• **STATED EXERCISE**
Give the data below again exactly as it stands. Omit the pictures.

• **DATASET SECTION**

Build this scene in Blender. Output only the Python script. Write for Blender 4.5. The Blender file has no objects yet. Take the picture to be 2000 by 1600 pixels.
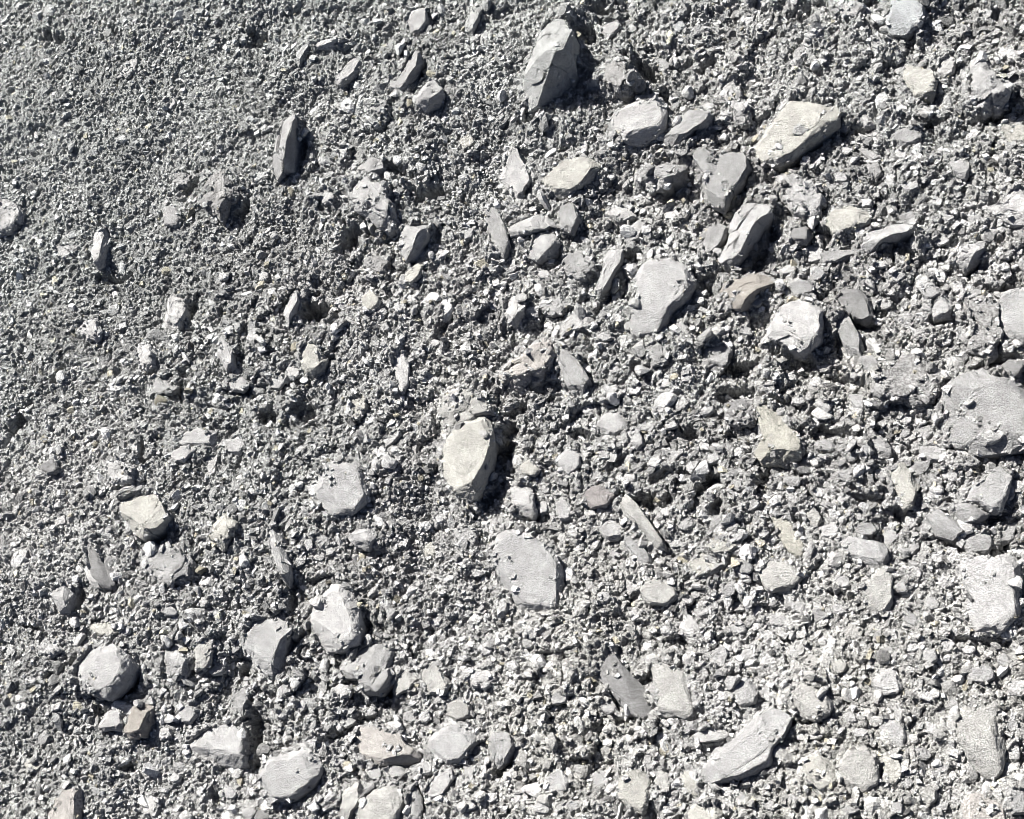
import bpy, bmesh, math, random
import numpy as np
from mathutils import Vector, Matrix
from mathutils.bvhtree import BVHTree

# ------------------------------------------------------------------ camera, light
scene = bpy.context.scene
DIST, WIDTH = 2.2, 1.6                       # metres to the gravel, width of the view there
TILT = math.radians(24)
hd = np.array([0.5, -0.866])
CAM = np.array([math.sin(TILT)*hd[0], math.sin(TILT)*hd[1], math.cos(TILT)])*DIST
fw = -CAM/np.linalg.norm(CAM)
rt = np.cross(fw, [0, 1, 0]); rt /= np.linalg.norm(rt)
up = np.cross(rt, fw)
cd = bpy.data.cameras.new('camera')
cd.sensor_fit = 'HORIZONTAL'; cd.sensor_width = 36.0; cd.lens = 36.0*DIST/WIDTH
cd.clip_start = 0.05; cd.clip_end = 100.0
cam = bpy.data.objects.new('camera', cd); scene.collection.objects.link(cam)
m = Matrix.Identity(4)
for i in range(3):
    m[i][0] = rt[i]; m[i][1] = up[i]; m[i][2] = -fw[i]; m[i][3] = CAM[i]
cam.matrix_world = m
scene.camera = cam

SUN_EL = math.radians(39)
sh = np.array([0.70, -0.714])                # where shadows run: right and down
sdir = Vector((-sh[0]*math.cos(SUN_EL), -sh[1]*math.cos(SUN_EL), math.sin(SUN_EL)))
sl = bpy.data.lights.new('sun', 'SUN'); sl.energy = 5.0; sl.angle = math.radians(0.5); sl.color = (1.0, 0.965, 0.92)
so = bpy.data.objects.new('sun', sl); scene.collection.objects.link(so)
so.rotation_euler = sdir.to_track_quat('Z', 'Y').to_euler(); so.location = sdir*8
world = bpy.data.worlds.new('World'); scene.world = world; world.use_nodes = True
nt = world.node_tree; nt.nodes.clear()
sk = nt.nodes.new('ShaderNodeTexSky'); sk.sky_type = 'NISHITA'; sk.sun_disc = False
sk.sun_elevation = SUN_EL; sk.sun_rotation = math.atan2(sdir.x, sdir.y)
sk.air_density = 0.25; sk.dust_density = 1.0
bg = nt.nodes.new('ShaderNodeBackground'); bg.inputs['Strength'].default_value = 0.05
wo = nt.nodes.new('ShaderNodeOutputWorld')
nt.links.new(sk.outputs[0], bg.inputs[0]); nt.links.new(bg.outputs[0], wo.inputs[0])
vs = scene.view_settings
vs.view_transform = 'Standard'; vs.look = 'None'; vs.gamma = 1.0; vs.exposure = 1.5
scene.render.filter_size = 0.9
scene.cycles.pixel_filter_type = 'BLACKMAN_HARRIS'
scene.cycles.filter_width = 0.7
scene.cycles.max_bounces = 3; scene.cycles.diffuse_bounces = 1

# ------------------------------------------------------------------ numpy noise
def _h(ix, iy, iz, seed):
    n = (ix.astype(np.int64)*374761393 + iy.astype(np.int64)*668265263 + iz*2147483647 + seed*1274126177) & 0xffffffff
    n = ((n ^ (n >> 13))*1274126177) & 0xffffffff
    n = (n ^ (n >> 16)) & 0xffffff
    return n.astype(np.float32)/np.float32(0xffffff)
def noise2(x, y, seed=0):
    ix = np.floor(x); iy = np.floor(y); fx = (x-ix).astype(np.float32); fy = (y-iy).astype(np.float32)
    fx = fx*fx*(3-2*fx); fy = fy*fy*(3-2*fy)
    a = _h(ix, iy, 0, seed); b = _h(ix+1, iy, 0, seed); c = _h(ix, iy+1, 0, seed); d = _h(ix+1, iy+1, 0, seed)
    return (a*(1-fx)+b*fx)*(1-fy) + (c*(1-fx)+d*fx)*fy - 0.5
def rot2(x, y, a): return x*math.cos(a)-y*math.sin(a), x*math.sin(a)+y*math.cos(a)
def fbm2(x, y, sc, octs, seed, gain=0.5):
    s = 0; amp = 1.0
    for o in range(octs):
        xr, yr = rot2(x, y, 0.7*o+0.3)
        s = s + amp*noise2(xr/sc+37.1*o, yr/sc+11.7*o, seed+o); amp *= gain; sc *= 0.5
    return s
def noise3(p, seed=0):
    i = np.floor(p).astype(np.int64); f = p-i; f = f*f*(3-2*f)
    r = 0
    for dx in (0, 1):
        for dy in (0, 1):
            for dz in (0, 1):
                w = (f[:, 0] if dx else 1-f[:, 0])*(f[:, 1] if dy else 1-f[:, 1])*(f[:, 2] if dz else 1-f[:, 2])
                r = r + w*_h(i[:, 0]+dx, i[:, 1]+dy, i[:, 2]+dz, seed)
    return r-0.5
def fbm3(p, sc, octs, seed, gain=0.5):
    s = 0; amp = 1.0
    for o in range(octs):
        s = s + amp*noise3(p/sc+o*17.3, seed+o); amp *= gain; sc *= 0.5
    return s

# ------------------------------------------------------------------ picture point -> place on the ground
PX = WIDTH/2000.0
def low(x, y):
    return 0.05*fbm2(x+5, y+5, 0.8, 2, 3) + 0.016*fbm2(x+9, y+2, 0.16, 2, 21) + 0.11*np.clip((.7*x-.7*y)/1.0, 0, 1.2)**2
def at(px, py):
    px = np.atleast_1d(np.asarray(px, float)); py = np.atleast_1d(np.asarray(py, float))
    u = (px-1000)*PX/DIST; v = -(py-800)*PX/DIST
    d = fw[None, :] + u[:, None]*rt[None, :] + v[:, None]*up[None, :]
    z = np.zeros(len(px))
    for _ in range(6):
        t = (z-CAM[2])/d[:, 2]
        P = CAM[None, :] + t[:, None]*d
        z = low(P[:, 0], P[:, 1])
    return P
def coarse(x, y):            # how coarse the loose material is: fine at the upper left, lumpy to the right
    c = 0.56 + 0.42*x - 0.34*y + 0.5*fbm2(x+3, y+8, 0.35, 2, 77)
    return np.clip(c, 0, 1)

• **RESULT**
Build this scene in Blender. Output only the Python script. Write for Blender 4.5. The Blender file has no objects yet. Take the picture to be 2000 by 1600 pixels.
import bpy, bmesh, math, random
import numpy as np
from mathutils import Vector, Matrix
from mathutils.bvhtree import BVHTree

# ------------------------------------------------------------------ camera, light
scene = bpy.context.scene
DIST, WIDTH = 2.2, 1.6                       # metres to the gravel, width of the view there
TILT = math.radians(24)
hd = np.array([0.5, -0.866])
CAM = np.array([math.sin(TILT)*hd[0], math.sin(TILT)*hd[1], math.cos(TILT)])*DIST
fw = -CAM/np.linalg.norm(CAM)
rt = np.cross(fw, [0, 1, 0]); rt /= np.linalg.norm(rt)
up = np.cross(rt, fw)
cd = bpy.data.cameras.new('camera')
cd.sensor_fit = 'HORIZONTAL'; cd.sensor_width = 36.0; cd.lens = 36.0*DIST/WIDTH
cd.clip_start = 0.05; cd.clip_end = 100.0
cam = bpy.data.objects.new('camera', cd); scene.collection.objects.link(cam)
m = Matrix.Identity(4)
for i in range(3):
    m[i][0] = rt[i]; m[i][1] = up[i]; m[i][2] = -fw[i]; m[i][3] = CAM[i]
cam.matrix_world = m
scene.camera = cam

SUN_EL = math.radians(39)
sh = np.array([0.70, -0.714])                # where shadows run: right and down
sdir = Vector((-sh[0]*math.cos(SUN_EL), -sh[1]*math.cos(SUN_EL), math.sin(SUN_EL)))
sl = bpy.data.lights.new('sun', 'SUN'); sl.energy = 5.0; sl.angle = math.radians(0.5); sl.color = (1.0, 0.965, 0.92)
so = bpy.data.objects.new('sun', sl); scene.collection.objects.link(so)
so.rotation_euler = sdir.to_track_quat('Z', 'Y').to_euler(); so.location = sdir*8
world = bpy.data.worlds.new('World'); scene.world = world; world.use_nodes = True
nt = world.node_tree; nt.nodes.clear()
sk = nt.nodes.new('ShaderNodeTexSky'); sk.sky_type = 'NISHITA'; sk.sun_disc = False
sk.sun_elevation = SUN_EL; sk.sun_rotation = math.atan2(sdir.x, sdir.y)
sk.air_density = 0.25; sk.dust_density = 1.0
bg = nt.nodes.new('ShaderNodeBackground'); bg.inputs['Strength'].default_value = 0.05
wo = nt.nodes.new('ShaderNodeOutputWorld')
nt.links.new(sk.outputs[0], bg.inputs[0]); nt.links.new(bg.outputs[0], wo.inputs[0])
vs = scene.view_settings
vs.view_transform = 'Standard'; vs.look = 'None'; vs.gamma = 1.0; vs.exposure = 1.5
scene.render.filter_size = 0.9
scene.cycles.pixel_filter_type = 'BLACKMAN_HARRIS'
scene.cycles.filter_width = 0.7
scene.cycles.max_bounces = 3; scene.cycles.diffuse_bounces = 1

# ------------------------------------------------------------------ numpy noise
def _h(ix, iy, iz, seed):
    n = (ix.astype(np.int64)*374761393 + iy.astype(np.int64)*668265263 + iz*2147483647 + seed*1274126177) & 0xffffffff
    n = ((n ^ (n >> 13))*1274126177) & 0xffffffff
    n = (n ^ (n >> 16)) & 0xffffff
    return n.astype(np.float32)/np.float32(0xffffff)
def noise2(x, y, seed=0):
    ix = np.floor(x); iy = np.floor(y); fx = (x-ix).astype(np.float32); fy = (y-iy).astype(np.float32)
    fx = fx*fx*(3-2*fx); fy = fy*fy*(3-2*fy)
    a = _h(ix, iy, 0, seed); b = _h(ix+1, iy, 0, seed); c = _h(ix, iy+1, 0, seed); d = _h(ix+1, iy+1, 0, seed)
    return (a*(1-fx)+b*fx)*(1-fy) + (c*(1-fx)+d*fx)*fy - 0.5
def rot2(x, y, a): return x*math.cos(a)-y*math.sin(a), x*math.sin(a)+y*math.cos(a)
def fbm2(x, y, sc, octs, seed, gain=0.5):
    s = 0; amp = 1.0
    for o in range(octs):
        xr, yr = rot2(x, y, 0.7*o+0.3)
        s = s + amp*noise2(xr/sc+37.1*o, yr/sc+11.7*o, seed+o); amp *= gain; sc *= 0.5
    return s
def noise3(p, seed=0):
    i = np.floor(p).astype(np.int64); f = p-i; f = f*f*(3-2*f)
    r = 0
    for dx in (0, 1):
        for dy in (0, 1):
            for dz in (0, 1):
                w = (f[:, 0] if dx else 1-f[:, 0])*(f[:, 1] if dy else 1-f[:, 1])*(f[:, 2] if dz else 1-f[:, 2])
                r = r + w*_h(i[:, 0]+dx, i[:, 1]+dy, i[:, 2]+dz, seed)
    return r-0.5
def fbm3(p, sc, octs, seed, gain=0.5):
    s = 0; amp = 1.0
    for o in range(octs):
        s = s + amp*noise3(p/sc+o*17.3, seed+o); amp *= gain; sc *= 0.5
    return s

# ------------------------------------------------------------------ picture point -> place on the ground
PX = WIDTH/2000.0
def low(x, y):
    return 0.05*fbm2(x+5, y+5, 0.8, 2, 3) + 0.016*fbm2(x+9, y+2, 0.16, 2, 21) + 0.11*np.clip((.7*x-.7*y)/1.0, 0, 1.2)**2
def at(px, py):
    px = np.atleast_1d(np.asarray(px, float)); py = np.atleast_1d(np.asarray(py, float))
    u = (px-1000)*PX/DIST; v = -(py-800)*PX/DIST
    d = fw[None, :] + u[:, None]*rt[None, :] + v[:, None]*up[None, :]
    z = np.zeros(len(px))
    for _ in range(6):
        t = (z-CAM[2])/d[:, 2]
        P = CAM[None, :] + t[:, None]*d
        z = low(P[:, 0], P[:, 1])
    return P
def coarse(x, y):            # how coarse the loose material is: fine at the upper left, lumpy to the right
    c = 0.56 + 0.42*x - 0.34*y + 0.5*fbm2(x+3, y+8, 0.35, 2, 77)
    return np.clip(c, 0, 1)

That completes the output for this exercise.